The nonlinear high energy regime of Quantum Chromodynamics

The work in this project revolves around understanding the strong nuclear force, one of the fundamental interactions of nature, in extreme circumstances of high energies, densities and temperatures. The goal is to understand and interpret, based on the fundamental theory, measurements at collider experiments such as the LHC, and at planned next generation electron-nucleus collision experiments. The theoretical framework in the project is Quantum Chromodynamics (QCD), the theory of the strong interaction, in the limit of weak coupling constants. While not directly leading to technological applications, the quest to scientifically understand the basic microscopic laws governing nature is an essential part of society.

An feature of QCD is that while it is unquestionably confirmed to be the correct theory of the strong interaction at presently accessible energy scales, it is calculationally very challenging to extract quantitative predictions from the theory. In different circumstances different approximations and effective descriptions are needed. In this project we concentrate on the so called Color Glass Condensate effective theory that is valid in the limit of very large collision energies between particles. In particular it provides a good framework to study the initial stages in the creation of deconfined quark-gluon matter in ultrarelativistic heavy ion collisions.

The overall objectives of the project are threefold. Firstly the aim is to advance to higher accuracy in calculations of processes where a dilute probe collides with the strong color field of a high energy nucleus, such as in deep inelastic scattering. Secondly, the quantum fluctuations around the strong color fields in the initial stages of a relativistic heavy ion collision are studied with a new numerical method, leading to a better understanding of the thermalization dynamics of these gluon fields. Thirdly, the project aims to improve the calculations of the initial conditions for fluid dynamical studies of the quark gluon plasma dynamics in heavy ion collisions, based on QCD.

We have computed cross sections for processes such as deep inelastic electron-proton scattering, and particle production at forward scattering angles in very high energy proton-nucleus collisions. Here our calculations have been one of the first to be performed at next-to-leding order accuracy in the QCD coupling constant, in the high energy limit where the nonlinearities in the strong color fields have been taken in to account. In particular, we have calculated so called "light cone wave functions" for processes with heavy quarks at one loop accuracy in perturbation theory, also solving a longstanding puzzle concerning quark mass renormalization in axial gauge field theory.

We have developed and used a new numerical algorithm to study the dynamics of the long distance sector of overoccupied gluonic systems far from equilibrium. In particular we have demonstrated the existence of particle-like excitations (quasiparticles) in this gluon plasma, and determining their properties. We have used this method to understand the interactions of heavy quarks and very energetic particles (jets) with the gluonic pre-equilibrium matter in a heavy ion collision.

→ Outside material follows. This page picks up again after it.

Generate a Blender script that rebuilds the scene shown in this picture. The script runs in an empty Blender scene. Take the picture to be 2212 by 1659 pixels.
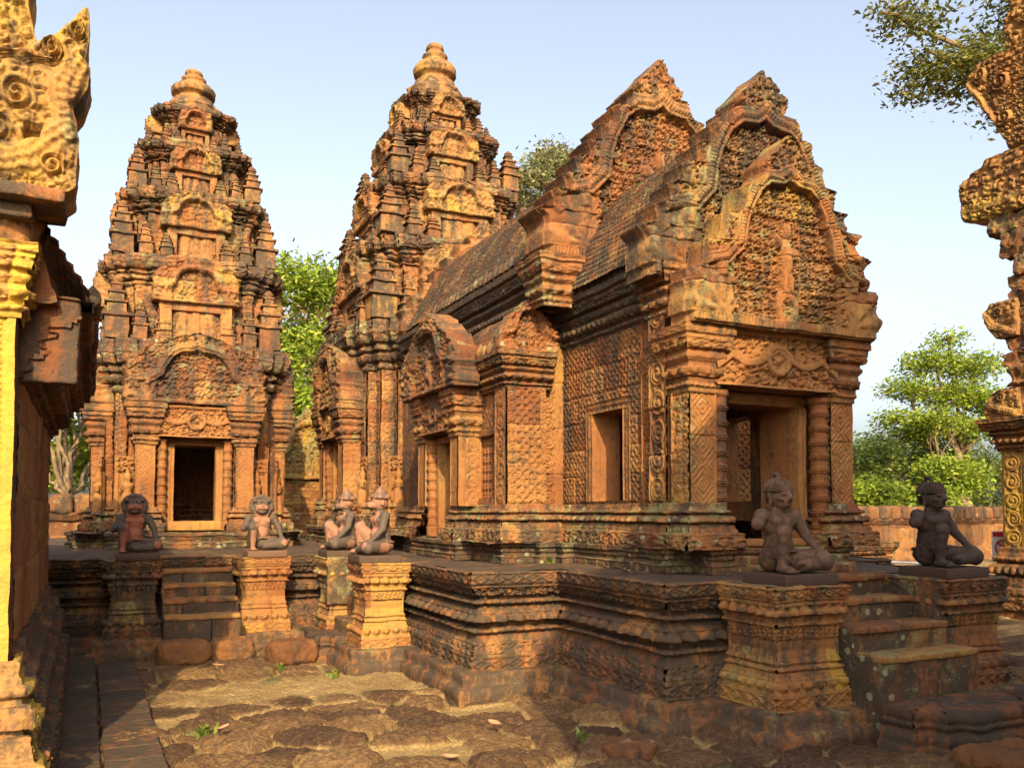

We have constructed a model for the distribution of the fluctuating gluonic field in the transverse plane of the proton which depends on the energy in a way that is calculated from the first principles theory and is consistent with measurements in electron-ion collisions. Such parametrizations and models are crucial in order to correctly understand the spacetime development of the quark-gluon matter produced in heavy ion collisions.

The cross section calculations at next to leading order in the high energy limit of QCD are a significant improvement over the state of the art where practically all the phenomenological applications are still at leading order accuracy. In the future they will be extended to several new processes that can be measured in different experiments, and now for the first time calculated at this level of accuracy together in a consistent framework.

We have for the first time clearly demonstrated the existence of quasiparticles in a strongly overoccupied gluon field system, where a priori a particle-type description of the gluon field is not at all guaranteed to exist. In the future this will lead to a better understanding of thermalization dynamics in systems that cannot be described in terms of particles, because of their large density.

Our calculation of the distribution of the fluctuating gluonic field in the transverse plane of the proton was the first time in the literature that this has been calculated in a way that matches existing experimental data and has an energy dependence given by QCD theory. Previously such models have tyically been much more ad hoc and less constrained. In a similar vein, in the future the project will lead to a more controlled understanding of the initial phase of the spacetime development of the quark gluon matter created in heavy ion collisions.